(Aim of the exercise): Check each line of the listing for the word "from" and give only the number of lines that have it.

(Dataset excerpt):
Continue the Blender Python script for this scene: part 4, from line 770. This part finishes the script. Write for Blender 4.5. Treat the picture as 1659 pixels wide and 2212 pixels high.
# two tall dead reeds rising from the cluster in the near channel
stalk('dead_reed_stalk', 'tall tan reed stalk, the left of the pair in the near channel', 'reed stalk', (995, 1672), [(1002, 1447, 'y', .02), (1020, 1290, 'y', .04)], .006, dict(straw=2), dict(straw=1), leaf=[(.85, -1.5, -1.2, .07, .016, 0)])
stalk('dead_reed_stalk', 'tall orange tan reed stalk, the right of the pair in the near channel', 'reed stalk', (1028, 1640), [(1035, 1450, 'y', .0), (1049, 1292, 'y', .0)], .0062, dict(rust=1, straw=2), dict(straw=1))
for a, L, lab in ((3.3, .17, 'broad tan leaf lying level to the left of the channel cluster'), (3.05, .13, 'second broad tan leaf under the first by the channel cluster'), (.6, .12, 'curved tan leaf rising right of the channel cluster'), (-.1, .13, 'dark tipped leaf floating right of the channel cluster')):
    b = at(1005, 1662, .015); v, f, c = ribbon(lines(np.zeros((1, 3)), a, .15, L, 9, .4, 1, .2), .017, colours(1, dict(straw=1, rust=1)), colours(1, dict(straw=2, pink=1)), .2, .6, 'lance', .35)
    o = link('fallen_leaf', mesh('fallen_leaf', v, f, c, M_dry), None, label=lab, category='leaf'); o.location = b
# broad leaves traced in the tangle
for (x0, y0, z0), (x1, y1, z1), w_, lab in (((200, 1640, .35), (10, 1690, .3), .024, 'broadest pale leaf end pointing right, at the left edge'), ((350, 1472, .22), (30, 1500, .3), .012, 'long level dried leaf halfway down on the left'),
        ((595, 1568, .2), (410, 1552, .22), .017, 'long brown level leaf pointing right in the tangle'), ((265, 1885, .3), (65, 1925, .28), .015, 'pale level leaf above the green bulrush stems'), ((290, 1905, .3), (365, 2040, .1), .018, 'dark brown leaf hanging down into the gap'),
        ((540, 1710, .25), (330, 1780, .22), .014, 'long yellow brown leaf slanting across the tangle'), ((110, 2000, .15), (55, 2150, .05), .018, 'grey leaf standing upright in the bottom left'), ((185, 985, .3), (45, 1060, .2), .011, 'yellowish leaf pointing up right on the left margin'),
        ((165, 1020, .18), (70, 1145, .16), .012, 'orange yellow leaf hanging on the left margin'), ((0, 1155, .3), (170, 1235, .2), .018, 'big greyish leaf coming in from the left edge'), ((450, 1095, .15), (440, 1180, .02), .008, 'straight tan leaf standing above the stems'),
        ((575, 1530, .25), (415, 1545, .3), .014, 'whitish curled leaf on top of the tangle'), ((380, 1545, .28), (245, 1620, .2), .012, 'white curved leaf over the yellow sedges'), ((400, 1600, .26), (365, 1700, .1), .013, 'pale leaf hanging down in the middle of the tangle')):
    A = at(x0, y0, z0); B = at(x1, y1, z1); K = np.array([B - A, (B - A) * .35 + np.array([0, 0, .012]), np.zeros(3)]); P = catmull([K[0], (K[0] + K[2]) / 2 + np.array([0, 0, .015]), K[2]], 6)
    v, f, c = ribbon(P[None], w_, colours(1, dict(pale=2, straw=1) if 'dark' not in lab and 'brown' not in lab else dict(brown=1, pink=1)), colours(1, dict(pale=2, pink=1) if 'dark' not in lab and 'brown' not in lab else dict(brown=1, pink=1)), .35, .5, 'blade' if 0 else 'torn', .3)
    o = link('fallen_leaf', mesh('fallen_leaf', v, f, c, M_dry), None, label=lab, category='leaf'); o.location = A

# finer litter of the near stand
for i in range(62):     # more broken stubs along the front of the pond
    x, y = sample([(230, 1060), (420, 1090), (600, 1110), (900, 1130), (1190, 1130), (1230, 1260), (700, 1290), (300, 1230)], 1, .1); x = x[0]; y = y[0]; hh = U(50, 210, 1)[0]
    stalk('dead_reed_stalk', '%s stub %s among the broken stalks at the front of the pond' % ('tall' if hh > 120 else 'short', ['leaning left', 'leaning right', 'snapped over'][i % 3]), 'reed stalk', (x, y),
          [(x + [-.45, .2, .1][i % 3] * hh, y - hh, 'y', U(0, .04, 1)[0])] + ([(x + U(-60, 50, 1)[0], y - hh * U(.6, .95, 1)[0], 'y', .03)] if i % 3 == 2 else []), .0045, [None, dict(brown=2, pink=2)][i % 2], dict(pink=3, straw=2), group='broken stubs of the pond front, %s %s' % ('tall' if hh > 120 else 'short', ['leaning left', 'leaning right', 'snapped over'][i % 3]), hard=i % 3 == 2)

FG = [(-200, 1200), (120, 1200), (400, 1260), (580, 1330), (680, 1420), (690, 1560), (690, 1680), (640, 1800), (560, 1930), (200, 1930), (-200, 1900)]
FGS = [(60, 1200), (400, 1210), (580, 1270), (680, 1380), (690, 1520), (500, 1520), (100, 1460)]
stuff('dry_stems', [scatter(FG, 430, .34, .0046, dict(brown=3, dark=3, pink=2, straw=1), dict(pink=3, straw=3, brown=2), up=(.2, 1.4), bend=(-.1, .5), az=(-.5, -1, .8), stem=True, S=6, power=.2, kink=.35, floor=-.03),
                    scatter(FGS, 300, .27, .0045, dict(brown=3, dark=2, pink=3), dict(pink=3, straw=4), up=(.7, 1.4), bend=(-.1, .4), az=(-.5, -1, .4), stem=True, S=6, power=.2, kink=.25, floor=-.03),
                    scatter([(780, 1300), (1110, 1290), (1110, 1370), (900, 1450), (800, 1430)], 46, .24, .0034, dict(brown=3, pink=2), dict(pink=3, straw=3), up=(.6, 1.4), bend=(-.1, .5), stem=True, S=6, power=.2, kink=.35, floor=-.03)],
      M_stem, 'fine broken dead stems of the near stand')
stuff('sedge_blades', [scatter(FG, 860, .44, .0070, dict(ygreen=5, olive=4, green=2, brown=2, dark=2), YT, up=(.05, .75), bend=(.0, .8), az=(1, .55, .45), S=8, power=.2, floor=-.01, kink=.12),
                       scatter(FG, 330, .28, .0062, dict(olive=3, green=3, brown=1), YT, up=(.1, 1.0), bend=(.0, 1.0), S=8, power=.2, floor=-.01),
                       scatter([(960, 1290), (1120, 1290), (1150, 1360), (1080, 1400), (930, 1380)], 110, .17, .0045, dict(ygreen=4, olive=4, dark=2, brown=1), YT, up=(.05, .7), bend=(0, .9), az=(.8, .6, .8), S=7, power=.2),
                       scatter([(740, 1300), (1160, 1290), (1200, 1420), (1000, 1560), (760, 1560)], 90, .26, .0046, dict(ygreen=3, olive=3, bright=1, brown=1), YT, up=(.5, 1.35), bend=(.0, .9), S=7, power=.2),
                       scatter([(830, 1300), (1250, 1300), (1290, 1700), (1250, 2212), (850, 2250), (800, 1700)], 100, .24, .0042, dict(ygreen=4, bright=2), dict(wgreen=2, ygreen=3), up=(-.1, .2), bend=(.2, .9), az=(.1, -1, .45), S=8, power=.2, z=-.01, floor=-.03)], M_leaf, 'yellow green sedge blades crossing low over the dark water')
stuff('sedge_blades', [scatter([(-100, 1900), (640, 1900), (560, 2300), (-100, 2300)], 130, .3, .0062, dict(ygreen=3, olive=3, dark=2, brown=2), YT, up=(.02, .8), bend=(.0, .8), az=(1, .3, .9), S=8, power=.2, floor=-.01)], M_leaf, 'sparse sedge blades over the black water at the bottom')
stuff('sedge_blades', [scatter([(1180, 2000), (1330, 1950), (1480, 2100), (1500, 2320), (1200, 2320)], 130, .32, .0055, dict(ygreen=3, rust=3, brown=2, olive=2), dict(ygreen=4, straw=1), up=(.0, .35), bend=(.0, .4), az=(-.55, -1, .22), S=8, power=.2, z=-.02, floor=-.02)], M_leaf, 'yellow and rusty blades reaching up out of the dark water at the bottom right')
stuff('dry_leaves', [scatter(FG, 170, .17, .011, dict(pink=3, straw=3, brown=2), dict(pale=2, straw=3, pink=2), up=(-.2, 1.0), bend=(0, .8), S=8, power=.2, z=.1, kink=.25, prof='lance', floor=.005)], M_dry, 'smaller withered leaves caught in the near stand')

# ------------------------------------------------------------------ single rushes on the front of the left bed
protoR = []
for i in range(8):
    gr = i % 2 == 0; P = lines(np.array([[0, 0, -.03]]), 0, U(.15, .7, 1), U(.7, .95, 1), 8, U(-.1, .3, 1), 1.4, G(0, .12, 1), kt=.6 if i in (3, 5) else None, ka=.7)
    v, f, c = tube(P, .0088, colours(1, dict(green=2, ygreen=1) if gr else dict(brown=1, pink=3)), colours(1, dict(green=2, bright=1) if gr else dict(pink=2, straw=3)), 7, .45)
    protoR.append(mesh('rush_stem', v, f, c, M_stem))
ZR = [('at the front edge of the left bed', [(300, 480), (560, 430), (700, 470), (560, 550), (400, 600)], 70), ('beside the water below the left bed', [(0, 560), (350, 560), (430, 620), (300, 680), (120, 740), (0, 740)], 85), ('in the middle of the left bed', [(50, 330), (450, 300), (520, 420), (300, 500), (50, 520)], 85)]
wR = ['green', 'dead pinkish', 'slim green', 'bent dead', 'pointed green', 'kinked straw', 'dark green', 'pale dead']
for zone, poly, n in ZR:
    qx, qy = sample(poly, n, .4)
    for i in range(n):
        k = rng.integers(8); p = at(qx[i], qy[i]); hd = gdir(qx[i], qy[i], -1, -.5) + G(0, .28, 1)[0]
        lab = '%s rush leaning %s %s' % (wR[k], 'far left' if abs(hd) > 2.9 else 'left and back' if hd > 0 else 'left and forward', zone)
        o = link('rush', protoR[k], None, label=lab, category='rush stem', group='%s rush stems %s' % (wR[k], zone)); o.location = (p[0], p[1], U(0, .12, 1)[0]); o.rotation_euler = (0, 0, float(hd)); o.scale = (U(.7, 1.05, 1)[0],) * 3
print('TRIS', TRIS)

(Exercise answer): 3